Dr Carlos Alexandre Netto. President of the Federal University of Rio Grande do Sul, Brazil, gave a sense of the huge scale of HE in his country. With over 2,000 institutions but only a 15% age participation rate there is ongoing major growth in public university enrolments. Most HE students are at private universities though and growth in student numbers is actually being funded through loans for private university study. A major quality assurance operation now been through its first cycle. Overall, left with the impression of a system of extraordinary scale.

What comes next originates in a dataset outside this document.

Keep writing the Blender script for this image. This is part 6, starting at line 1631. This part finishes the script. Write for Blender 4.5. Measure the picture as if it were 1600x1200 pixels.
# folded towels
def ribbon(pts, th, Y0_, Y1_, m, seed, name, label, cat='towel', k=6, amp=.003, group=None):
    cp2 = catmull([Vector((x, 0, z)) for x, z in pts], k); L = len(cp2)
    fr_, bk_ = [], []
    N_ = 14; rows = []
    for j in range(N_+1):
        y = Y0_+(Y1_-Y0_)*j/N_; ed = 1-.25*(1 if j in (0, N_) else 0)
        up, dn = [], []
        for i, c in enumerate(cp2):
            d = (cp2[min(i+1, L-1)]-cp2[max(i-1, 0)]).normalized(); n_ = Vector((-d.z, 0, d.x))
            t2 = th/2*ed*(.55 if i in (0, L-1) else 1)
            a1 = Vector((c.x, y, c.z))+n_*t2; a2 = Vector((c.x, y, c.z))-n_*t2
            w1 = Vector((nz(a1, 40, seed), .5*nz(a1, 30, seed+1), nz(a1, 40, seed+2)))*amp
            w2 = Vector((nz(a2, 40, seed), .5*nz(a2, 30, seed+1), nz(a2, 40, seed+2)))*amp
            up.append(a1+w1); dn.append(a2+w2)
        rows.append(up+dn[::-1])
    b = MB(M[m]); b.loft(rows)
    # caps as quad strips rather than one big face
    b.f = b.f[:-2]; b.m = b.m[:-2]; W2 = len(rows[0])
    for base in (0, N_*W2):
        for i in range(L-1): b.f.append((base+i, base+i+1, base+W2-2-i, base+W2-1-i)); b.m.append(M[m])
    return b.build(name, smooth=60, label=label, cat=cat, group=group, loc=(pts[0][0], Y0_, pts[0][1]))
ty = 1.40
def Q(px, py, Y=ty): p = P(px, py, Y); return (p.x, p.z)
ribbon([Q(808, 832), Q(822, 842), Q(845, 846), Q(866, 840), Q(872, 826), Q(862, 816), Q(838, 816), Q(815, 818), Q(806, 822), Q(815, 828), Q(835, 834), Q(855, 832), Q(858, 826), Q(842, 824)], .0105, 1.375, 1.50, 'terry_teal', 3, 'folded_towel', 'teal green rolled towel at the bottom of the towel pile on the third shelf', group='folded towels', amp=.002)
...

Between them Professor Steve Smith, Vice-Chancellor and Chief Executive, University of Exeter and President, Universities UK, and David Willetts, UK Minister for Universities and Science, sought to paint a positive picture of UKHE. The THE report on the event notes the following:

Claims that the UK government is cutting funding for higher education are “not factually accurate” and gloomy media coverage is damaging the sector’s reputation overseas, according to the president of Universities UK.
Steve Smith, vice-chancellor of the University of Exeter, told an audience of international higher education leaders at the Going Global conference in Hong Kong last week that the reality of the government’s funding changes in England was “rather different to the headlines”.
He also countered suggestions that fees for overseas students would triple and described the UK as still being “welcoming” to international students despite visa restrictions.
Professor Smith’s message on funding echoed that from David Willetts, the universities and science minister, who told the conference: “We expect universities to get the same amount of cash, if not more than they have received up to now.”

Both were therefore arguing there would be more money in the system, international fees would not be tripled (although the contrast with David Cameron’s assertion in China last year that international fees would actually be reduced to bring them in line with domestic fees was noted by the anoraks) and international students would continue to be extremely welcome in the UK (although this is somewhat at odds with the Government’s proposed Tier 4 visa changes). Willetts said he was embarrassed by small number of UK students going abroad and says Government was trying to help with this (but it was far from clear how this help would be offered). Steve Smith meanwhile added that the revised visa proposals which would be published soon would be good news for universities and international students. We’ll see.

World education may or may not be the new powerhouse but the challenges in some parts of the globe remain huge and in other areas the difficulties are self-imposed. Overall though there seems to be a strong degree of consensus that the future of HE is global.